The HVPG was associated with the PVD device, and connected to the substrate, most commonly via the substrate holder. During operation of the PVD device, the HVPG was set to deliver pulses of large negative voltage to the substrate. The HVPG was started and stopped either manually or via remote.
We deposited a coating of titanium nitride onto a test substrate (in this case, titanium plates approximately 5 cm x 10 cm, 0.5 cm in depth) using a bias illustrated schematically in FIG. 1—i.e. the HVPG was set to pulses of −4,500 V with a duration of 20 μs and a frequency of 10 kHz.
Similarly, we used a bias illustrated schematically in FIG. 2—i.e. the HVPG was set to pulses of −3,000 V with a duration of 10 μs and a frequency of 3 kHz.
We then tested the stress of the titanium nitride coatings, produced by our pulsed-biasing method, on the various test plates and found them to have values that were in the range of 1-2 GPa. The stress of a number of the tested coatings were found to have a value close to 1 GPa. This compares favourably to the stress of titanium nitride coatings produced without pulsed biasing, which we found to have a stress of at least 3 GPa.
We also tested the stress of the ta-C coatings, produced by our pulsed-biasing method, on the various test plates and found them to have values that were less than 1 GPa. The hardness was about 25-40 GPa and wear resistance was about 1×10⁻⁸−3×10⁻⁸Mm³/Nm.
Thus, the advantages of biasing of the invention include the production of a coating of lower stress, which enables flexibility and/or a thicker coating to be deposited.

TABLE 1

Bias (V) Duration (μs) Frequency (kHz)

−4,500 20 10

−4,500 2 10

−4,500 2 1

−3,000 10 3

−3,000 5 1

−2,000 8 2

−2,000 10 2

−4,000 25 2.5
It will be apparent that various other modifications and adaptations of the invention will be apparent to the person skilled in the art after reading the foregoing disclosure without departing from the spirit and scope of the invention and it is intended that all such modifications and adaptations come within the scope of the appended claims.

Claims

1. A method for coating a substrate, comprising:

creating a plasma of a coating material;

depositing plasma on the substrate; and

biasing the substrate at −1,500 V or more negative.

2. A method for coating a substrate, comprising:

creating a plasma of a coating material;

depositing plasma on the substrate; and

biasing the substrate using a variable bias,

3. A method according to claim 2, further comprising:

biasing the substrate at −1,500 V or more negative.

4. A method according to claim 1 or claim 2, comprising:

biasing the substrate at up to −10,000V.

5. A method according to claim 4 comprising:

biasing the substrate at up to −5,000 V.

6. A method according to any of claims 1 or claim 2 comprising:

biasing the substrate at −2,000 V or more negative.

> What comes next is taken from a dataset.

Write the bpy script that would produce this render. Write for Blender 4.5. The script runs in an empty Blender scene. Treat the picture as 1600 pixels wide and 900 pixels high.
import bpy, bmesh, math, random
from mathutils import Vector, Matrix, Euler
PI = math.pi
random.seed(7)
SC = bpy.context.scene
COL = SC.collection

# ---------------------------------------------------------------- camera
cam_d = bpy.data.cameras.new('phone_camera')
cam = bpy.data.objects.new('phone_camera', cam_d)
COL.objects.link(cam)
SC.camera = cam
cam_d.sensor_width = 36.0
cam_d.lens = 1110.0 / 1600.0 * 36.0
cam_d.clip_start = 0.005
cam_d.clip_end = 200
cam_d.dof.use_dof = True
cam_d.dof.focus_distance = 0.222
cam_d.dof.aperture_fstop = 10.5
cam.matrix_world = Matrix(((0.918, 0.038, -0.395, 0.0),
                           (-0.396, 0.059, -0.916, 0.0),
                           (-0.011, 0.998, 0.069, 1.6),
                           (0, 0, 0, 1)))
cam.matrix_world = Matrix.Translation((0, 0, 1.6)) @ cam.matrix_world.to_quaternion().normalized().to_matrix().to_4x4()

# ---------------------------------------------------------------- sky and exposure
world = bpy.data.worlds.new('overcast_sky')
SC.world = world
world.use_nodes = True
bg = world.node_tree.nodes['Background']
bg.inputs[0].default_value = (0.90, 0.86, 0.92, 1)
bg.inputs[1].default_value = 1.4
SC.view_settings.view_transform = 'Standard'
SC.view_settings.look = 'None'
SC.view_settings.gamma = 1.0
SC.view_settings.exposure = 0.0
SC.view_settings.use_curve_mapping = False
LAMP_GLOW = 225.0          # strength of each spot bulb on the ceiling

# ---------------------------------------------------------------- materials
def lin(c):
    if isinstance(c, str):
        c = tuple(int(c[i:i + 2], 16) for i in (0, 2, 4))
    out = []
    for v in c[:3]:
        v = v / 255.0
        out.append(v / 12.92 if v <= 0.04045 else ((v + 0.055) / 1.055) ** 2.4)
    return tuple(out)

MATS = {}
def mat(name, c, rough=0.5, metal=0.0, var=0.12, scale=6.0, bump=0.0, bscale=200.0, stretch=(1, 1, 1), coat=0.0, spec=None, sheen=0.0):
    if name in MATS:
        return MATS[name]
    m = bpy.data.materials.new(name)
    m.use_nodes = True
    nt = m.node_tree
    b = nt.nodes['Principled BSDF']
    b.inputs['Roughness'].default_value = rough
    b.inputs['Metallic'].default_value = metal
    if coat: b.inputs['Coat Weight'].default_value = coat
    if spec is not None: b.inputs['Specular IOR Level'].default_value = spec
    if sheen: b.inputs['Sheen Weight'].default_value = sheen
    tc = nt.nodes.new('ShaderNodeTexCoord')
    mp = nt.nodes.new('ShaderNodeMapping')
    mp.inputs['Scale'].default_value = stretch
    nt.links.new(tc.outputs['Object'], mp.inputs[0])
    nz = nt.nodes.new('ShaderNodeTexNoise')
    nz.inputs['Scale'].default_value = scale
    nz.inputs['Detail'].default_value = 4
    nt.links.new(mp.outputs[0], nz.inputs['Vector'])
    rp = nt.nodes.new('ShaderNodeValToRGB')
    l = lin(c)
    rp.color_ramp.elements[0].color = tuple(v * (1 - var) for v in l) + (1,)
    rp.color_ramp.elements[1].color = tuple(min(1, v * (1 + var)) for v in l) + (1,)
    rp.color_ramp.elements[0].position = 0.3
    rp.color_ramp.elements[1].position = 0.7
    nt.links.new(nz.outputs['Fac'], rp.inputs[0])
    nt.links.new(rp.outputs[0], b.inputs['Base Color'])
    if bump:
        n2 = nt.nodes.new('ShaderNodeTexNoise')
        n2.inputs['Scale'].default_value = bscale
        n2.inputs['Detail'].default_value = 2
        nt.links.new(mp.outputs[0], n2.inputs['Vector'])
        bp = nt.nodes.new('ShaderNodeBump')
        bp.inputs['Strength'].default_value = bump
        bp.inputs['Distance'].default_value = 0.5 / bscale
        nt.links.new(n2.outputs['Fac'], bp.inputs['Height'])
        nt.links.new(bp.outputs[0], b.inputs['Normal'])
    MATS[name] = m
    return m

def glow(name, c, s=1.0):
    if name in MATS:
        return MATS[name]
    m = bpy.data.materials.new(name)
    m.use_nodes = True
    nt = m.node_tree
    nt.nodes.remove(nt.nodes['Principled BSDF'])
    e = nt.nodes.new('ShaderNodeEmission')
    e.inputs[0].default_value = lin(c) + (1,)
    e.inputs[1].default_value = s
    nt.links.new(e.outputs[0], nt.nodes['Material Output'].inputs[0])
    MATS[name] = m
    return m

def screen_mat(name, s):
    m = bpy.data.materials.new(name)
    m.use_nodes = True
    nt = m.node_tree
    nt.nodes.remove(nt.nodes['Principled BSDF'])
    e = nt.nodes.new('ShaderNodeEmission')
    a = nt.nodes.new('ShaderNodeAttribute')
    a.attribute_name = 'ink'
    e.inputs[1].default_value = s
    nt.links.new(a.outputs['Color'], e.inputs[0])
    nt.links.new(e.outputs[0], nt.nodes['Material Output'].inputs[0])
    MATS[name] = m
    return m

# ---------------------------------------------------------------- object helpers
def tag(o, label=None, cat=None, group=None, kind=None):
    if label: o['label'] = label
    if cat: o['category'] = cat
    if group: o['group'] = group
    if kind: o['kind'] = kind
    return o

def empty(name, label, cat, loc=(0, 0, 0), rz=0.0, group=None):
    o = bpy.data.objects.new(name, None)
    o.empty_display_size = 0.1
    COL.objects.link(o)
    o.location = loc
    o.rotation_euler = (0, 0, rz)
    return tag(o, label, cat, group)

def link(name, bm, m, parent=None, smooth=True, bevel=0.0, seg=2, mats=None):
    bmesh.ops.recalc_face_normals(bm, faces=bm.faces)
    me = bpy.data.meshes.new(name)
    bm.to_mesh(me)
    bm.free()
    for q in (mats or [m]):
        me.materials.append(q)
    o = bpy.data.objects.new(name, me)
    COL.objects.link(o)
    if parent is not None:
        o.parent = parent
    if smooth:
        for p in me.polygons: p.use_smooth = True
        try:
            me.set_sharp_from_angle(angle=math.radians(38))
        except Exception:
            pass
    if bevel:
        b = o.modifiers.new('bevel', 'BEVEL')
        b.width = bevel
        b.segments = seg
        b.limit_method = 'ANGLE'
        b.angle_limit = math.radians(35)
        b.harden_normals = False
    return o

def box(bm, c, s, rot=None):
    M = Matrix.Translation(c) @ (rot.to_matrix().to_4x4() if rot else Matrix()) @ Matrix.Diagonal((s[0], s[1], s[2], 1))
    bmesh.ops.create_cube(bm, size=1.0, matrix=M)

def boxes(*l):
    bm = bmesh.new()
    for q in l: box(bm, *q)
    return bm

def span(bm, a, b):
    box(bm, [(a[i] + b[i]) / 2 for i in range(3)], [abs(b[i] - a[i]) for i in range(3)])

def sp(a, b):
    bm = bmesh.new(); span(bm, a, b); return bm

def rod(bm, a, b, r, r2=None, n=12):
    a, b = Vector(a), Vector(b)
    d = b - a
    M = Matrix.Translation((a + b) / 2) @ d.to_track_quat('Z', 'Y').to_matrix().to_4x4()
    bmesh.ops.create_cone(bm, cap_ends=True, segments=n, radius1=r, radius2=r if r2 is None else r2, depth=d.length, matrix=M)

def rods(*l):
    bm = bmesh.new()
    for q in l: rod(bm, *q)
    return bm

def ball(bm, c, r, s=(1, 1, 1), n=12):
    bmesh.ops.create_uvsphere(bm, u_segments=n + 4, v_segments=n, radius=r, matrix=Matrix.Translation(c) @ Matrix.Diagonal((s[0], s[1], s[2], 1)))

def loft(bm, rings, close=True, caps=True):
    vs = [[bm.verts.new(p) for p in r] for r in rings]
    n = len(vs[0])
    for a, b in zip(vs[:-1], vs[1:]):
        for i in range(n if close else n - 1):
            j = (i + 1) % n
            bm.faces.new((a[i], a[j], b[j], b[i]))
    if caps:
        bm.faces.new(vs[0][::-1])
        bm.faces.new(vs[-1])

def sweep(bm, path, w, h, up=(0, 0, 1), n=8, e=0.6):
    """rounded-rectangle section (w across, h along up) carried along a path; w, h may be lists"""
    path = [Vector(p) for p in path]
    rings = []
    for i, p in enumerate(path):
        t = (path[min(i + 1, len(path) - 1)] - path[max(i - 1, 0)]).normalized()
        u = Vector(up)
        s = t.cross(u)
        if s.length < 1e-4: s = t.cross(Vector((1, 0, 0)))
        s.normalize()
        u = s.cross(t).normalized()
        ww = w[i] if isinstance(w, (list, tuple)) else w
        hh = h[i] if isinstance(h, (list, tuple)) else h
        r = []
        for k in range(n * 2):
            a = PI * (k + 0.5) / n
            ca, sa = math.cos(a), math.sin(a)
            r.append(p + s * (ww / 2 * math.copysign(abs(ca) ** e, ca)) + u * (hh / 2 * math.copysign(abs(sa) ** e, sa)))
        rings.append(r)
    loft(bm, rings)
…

7. A method according to claim 6 comprising:

biasing the substrate at from −2,000V to −4,000V.

8. A method according to claim 1 or claim 2, comprising:

pulsing the bias on the substrate at a frequency of up to 10 kHz.

9. A method according to claim 8, wherein the frequency is from 1-3 kHz.

10. A method according to claim 8, wherein the pulse duration is from 1-25 μs.

11. A method according to claim 10, wherein the pulse duration is from 5-10 μs.

12. A method according to claim 1 or claim 2 for coating a substrate in an arc deposition apparatus, the apparatus comprising a vacuum chamber, a target, and an anode and a cathode for creating the plasma from the target.

13. A method according to claim 12 wherein the apparatus comprises a filtered cathodic vacuum arc source.

14. A method according to claim 12 wherein the target is a metal.

15. A method according to claim 12 wherein the target is graphite.

16. A method according to claim 12, wherein the target comprises titanium, chromium, aluminium, gallium or mixtures or alloys of any of the aforementioned.

17. A method according to 12, comprising introducing a gas into the vacuum chamber to form a coating on the substrate which is a compound of the gas and the target.

18. Apparatus for coating a substrate, comprising a vacuum chamber, an anode and cathode assembly for generating a plasma from a target and depositing plasma on the substrate to form a coating, and a power supply for biasing the substrate at −1,500 V or more negative.

19. Apparatus for coating a substrate, comprising a vacuum chamber, an anode and cathode assembly for generating a plasma from a target and depositing plasma on the substrate to form a coating, and a power supply for applying a variable bias to the substrate.

20. Apparatus according to claim 19, wherein the power supply applies a bias of −1,500 V or more negative to the substrate.

21. Apparatus according to claim 18, comprising a power supply for biasing the substrate at from −2,000 V to −4,000 V.

22. Apparatus according to claim 18, comprising a power supply for pulsing the bias voltage at a frequency of from 1-3 kHz.

23. Apparatus according to claim 18, comprising a power supply for pulsing the bias to the substrate at a pulse duration of from 5-10 μs.

24. Use of a bias voltage of −1,500 V or more negative for reducing stress in a coating deposited using an arc deposition apparatus.

25. Use of a bias voltage of −2,000 V to −4,000 V for reducing stress in a coating deposited using an FCVA source.

26. Use of a variable bias voltage for reducing stress in a coating deposited using an arc deposition apparatus.